| Supplied material |
..........

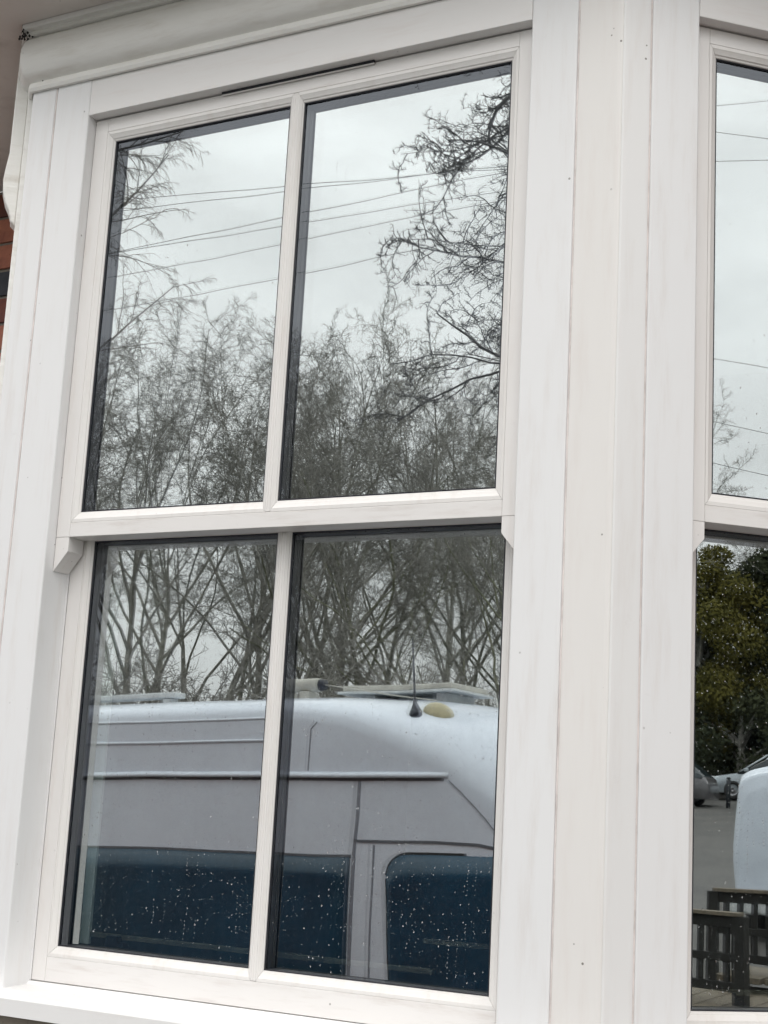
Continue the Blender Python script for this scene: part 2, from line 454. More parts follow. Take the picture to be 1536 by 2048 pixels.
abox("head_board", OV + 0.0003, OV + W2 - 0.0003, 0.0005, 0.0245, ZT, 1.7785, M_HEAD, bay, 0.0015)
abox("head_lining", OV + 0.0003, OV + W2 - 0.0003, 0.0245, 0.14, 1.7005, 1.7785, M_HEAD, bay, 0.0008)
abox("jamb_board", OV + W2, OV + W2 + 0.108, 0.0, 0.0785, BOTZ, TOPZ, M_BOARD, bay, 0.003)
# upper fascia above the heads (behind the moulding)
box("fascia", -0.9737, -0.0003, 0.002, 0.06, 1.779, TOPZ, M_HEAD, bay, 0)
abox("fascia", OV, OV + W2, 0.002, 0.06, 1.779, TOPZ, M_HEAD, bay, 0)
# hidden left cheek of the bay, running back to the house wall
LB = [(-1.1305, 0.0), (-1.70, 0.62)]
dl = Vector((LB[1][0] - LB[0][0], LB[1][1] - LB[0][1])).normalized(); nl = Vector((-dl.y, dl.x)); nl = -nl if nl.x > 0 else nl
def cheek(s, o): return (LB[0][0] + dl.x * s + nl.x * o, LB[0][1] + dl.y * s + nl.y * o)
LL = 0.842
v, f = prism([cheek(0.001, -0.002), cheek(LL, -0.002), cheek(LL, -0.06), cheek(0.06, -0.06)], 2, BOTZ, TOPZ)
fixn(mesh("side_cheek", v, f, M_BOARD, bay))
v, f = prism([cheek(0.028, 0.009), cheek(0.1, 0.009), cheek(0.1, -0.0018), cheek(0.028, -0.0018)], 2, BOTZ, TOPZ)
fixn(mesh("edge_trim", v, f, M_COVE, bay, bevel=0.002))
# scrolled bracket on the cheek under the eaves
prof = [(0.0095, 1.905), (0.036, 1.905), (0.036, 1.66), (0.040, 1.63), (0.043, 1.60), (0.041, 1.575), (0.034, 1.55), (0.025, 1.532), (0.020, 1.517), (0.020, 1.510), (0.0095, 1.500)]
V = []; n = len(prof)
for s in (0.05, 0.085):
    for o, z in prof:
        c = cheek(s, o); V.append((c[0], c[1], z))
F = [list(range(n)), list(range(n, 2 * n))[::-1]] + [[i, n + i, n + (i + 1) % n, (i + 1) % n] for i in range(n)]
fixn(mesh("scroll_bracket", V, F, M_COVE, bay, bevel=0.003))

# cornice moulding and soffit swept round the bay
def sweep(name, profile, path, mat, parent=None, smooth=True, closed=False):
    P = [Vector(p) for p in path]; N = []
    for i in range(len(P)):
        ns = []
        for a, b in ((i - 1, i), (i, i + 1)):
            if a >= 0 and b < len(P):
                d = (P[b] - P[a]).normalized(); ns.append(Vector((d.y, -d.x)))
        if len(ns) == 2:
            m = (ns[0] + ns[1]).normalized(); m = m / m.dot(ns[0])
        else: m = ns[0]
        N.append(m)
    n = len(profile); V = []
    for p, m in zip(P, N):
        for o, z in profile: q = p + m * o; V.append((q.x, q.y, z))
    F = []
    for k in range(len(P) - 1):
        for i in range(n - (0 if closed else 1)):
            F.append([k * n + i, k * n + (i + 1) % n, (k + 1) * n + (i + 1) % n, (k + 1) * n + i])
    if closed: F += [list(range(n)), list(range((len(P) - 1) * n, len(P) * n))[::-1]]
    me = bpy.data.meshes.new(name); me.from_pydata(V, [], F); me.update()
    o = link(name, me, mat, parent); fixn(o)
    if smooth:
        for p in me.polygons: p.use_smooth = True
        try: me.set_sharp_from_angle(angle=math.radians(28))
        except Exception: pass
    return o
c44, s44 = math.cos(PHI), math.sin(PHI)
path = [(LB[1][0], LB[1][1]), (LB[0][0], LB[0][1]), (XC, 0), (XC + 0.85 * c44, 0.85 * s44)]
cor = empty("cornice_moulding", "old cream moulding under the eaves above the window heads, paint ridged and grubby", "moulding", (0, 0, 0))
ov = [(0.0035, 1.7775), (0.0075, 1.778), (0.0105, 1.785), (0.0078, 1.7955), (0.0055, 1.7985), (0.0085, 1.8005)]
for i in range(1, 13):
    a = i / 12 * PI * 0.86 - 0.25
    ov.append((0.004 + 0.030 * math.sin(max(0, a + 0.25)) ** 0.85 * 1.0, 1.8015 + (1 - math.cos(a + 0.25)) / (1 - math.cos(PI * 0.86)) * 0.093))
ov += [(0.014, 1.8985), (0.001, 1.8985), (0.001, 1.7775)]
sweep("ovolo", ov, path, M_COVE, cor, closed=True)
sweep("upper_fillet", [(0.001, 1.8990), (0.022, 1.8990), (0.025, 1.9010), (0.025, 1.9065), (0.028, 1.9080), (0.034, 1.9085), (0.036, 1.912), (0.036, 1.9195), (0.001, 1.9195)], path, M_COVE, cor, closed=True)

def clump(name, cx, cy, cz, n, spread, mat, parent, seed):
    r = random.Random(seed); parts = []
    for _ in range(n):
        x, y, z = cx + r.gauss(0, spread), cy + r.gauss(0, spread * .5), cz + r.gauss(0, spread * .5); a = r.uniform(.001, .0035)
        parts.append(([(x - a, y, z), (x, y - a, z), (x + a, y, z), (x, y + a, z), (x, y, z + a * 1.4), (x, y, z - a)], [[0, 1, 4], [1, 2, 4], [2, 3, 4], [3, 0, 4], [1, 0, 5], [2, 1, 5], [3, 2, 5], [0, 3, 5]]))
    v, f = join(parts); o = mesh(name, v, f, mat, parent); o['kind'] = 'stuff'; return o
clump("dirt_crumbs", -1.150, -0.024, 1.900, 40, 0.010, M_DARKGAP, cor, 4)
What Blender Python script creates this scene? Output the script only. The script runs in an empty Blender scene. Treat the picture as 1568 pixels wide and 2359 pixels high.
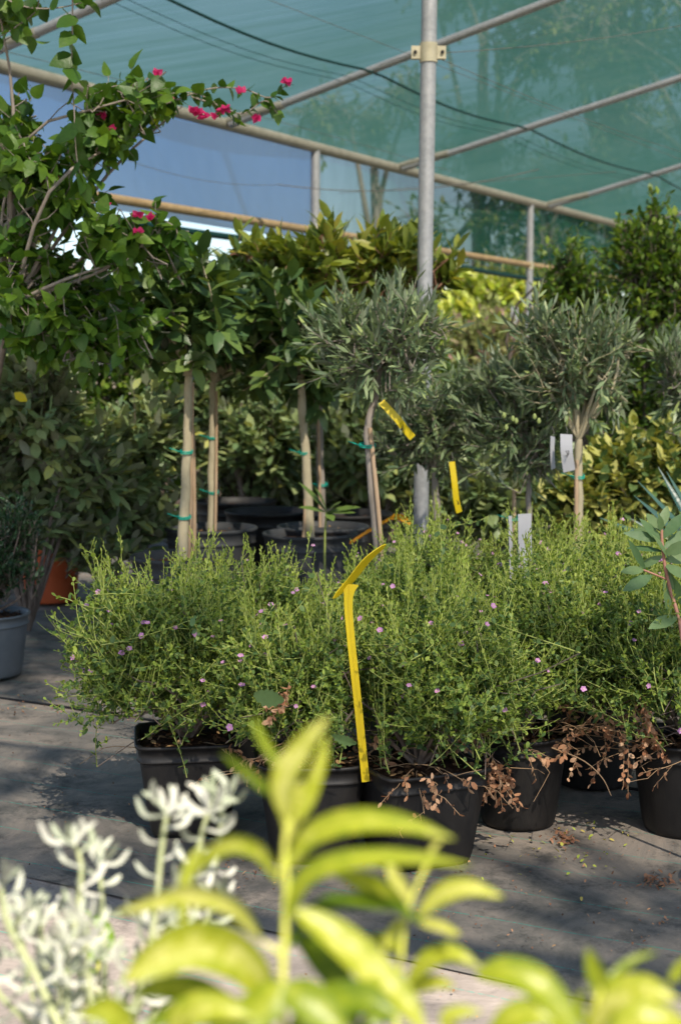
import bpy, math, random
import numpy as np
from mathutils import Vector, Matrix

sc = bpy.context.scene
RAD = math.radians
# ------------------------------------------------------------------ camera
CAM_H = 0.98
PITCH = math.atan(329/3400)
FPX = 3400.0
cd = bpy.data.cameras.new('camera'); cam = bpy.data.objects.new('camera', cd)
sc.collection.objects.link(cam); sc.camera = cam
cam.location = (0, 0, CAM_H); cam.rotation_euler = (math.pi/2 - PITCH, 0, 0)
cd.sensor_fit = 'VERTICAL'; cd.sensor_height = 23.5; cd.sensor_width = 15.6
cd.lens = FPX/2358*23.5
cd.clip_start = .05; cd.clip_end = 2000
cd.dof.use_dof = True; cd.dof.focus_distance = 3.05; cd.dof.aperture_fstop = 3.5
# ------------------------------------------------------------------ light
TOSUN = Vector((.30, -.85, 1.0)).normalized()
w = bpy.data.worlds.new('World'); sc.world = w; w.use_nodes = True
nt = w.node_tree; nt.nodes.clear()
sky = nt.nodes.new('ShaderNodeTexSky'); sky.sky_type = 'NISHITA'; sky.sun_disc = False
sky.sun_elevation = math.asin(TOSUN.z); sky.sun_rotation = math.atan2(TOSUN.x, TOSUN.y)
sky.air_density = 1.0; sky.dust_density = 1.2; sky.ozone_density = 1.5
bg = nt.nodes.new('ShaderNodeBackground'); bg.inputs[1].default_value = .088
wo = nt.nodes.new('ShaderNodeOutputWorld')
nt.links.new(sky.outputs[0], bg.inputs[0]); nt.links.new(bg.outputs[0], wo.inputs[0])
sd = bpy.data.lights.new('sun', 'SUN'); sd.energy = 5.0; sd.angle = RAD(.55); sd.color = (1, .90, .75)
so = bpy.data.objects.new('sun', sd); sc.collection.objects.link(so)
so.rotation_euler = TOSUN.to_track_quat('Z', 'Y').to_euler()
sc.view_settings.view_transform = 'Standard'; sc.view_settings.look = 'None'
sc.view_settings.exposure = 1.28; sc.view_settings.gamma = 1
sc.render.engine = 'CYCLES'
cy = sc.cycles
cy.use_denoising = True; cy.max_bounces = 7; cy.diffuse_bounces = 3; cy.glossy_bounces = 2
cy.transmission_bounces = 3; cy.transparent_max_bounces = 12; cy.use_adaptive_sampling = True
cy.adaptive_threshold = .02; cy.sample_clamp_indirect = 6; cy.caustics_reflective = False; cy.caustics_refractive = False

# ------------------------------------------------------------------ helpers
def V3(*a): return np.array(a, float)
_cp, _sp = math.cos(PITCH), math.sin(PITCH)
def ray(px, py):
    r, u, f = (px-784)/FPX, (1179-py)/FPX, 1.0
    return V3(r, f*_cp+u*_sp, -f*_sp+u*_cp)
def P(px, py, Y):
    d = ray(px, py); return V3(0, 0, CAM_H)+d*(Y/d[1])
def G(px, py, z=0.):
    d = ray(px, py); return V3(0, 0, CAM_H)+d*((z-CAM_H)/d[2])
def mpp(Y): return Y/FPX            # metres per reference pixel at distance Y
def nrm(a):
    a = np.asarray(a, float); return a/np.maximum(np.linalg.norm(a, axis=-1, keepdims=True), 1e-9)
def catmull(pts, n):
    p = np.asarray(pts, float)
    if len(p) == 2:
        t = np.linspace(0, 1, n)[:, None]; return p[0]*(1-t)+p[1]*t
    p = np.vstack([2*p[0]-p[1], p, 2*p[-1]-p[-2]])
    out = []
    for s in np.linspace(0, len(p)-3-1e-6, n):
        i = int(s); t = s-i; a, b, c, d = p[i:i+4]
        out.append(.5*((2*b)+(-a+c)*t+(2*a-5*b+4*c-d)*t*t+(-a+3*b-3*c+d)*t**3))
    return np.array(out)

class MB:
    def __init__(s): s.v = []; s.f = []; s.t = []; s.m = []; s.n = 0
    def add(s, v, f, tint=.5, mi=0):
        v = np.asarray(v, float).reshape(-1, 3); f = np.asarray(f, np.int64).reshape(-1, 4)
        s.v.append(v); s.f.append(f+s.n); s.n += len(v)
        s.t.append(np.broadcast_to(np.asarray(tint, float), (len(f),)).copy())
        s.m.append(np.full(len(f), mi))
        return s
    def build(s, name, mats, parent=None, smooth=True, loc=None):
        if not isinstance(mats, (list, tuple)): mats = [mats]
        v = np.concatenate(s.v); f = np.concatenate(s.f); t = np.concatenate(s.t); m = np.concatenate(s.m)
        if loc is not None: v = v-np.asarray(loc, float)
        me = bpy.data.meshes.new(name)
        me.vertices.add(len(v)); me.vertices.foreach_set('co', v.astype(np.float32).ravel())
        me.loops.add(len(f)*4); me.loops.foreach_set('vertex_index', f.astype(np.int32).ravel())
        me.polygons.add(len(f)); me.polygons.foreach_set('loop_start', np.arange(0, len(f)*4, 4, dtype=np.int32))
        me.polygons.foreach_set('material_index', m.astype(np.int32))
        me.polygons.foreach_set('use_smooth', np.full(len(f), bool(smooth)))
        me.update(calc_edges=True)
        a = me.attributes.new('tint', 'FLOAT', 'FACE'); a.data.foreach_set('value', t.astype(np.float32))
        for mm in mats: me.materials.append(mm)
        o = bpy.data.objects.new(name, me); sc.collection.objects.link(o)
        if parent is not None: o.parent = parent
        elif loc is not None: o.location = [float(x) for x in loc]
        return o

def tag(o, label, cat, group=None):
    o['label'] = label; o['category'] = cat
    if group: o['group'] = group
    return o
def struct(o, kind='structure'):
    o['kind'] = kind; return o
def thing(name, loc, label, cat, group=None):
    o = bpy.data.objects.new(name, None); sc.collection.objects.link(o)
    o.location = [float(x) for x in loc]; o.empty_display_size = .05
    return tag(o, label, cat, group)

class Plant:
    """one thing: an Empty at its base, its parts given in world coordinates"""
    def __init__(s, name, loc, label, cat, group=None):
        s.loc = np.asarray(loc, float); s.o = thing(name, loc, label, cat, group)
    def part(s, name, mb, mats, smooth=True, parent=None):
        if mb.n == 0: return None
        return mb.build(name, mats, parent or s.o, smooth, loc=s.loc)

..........

| Problem to solve |
Leaving out the pictures, extract the stretch from the line holding "What Blender Python" through the line holding "from mathutils import Vector, Matrix", word for word.

| Solved problem |
What Blender Python script creates this scene? Output the script only. The script runs in an empty Blender scene. Treat the picture as 1568 pixels wide and 2359 pixels high.
import bpy, math, random
import numpy as np
from mathutils import Vector, Matrix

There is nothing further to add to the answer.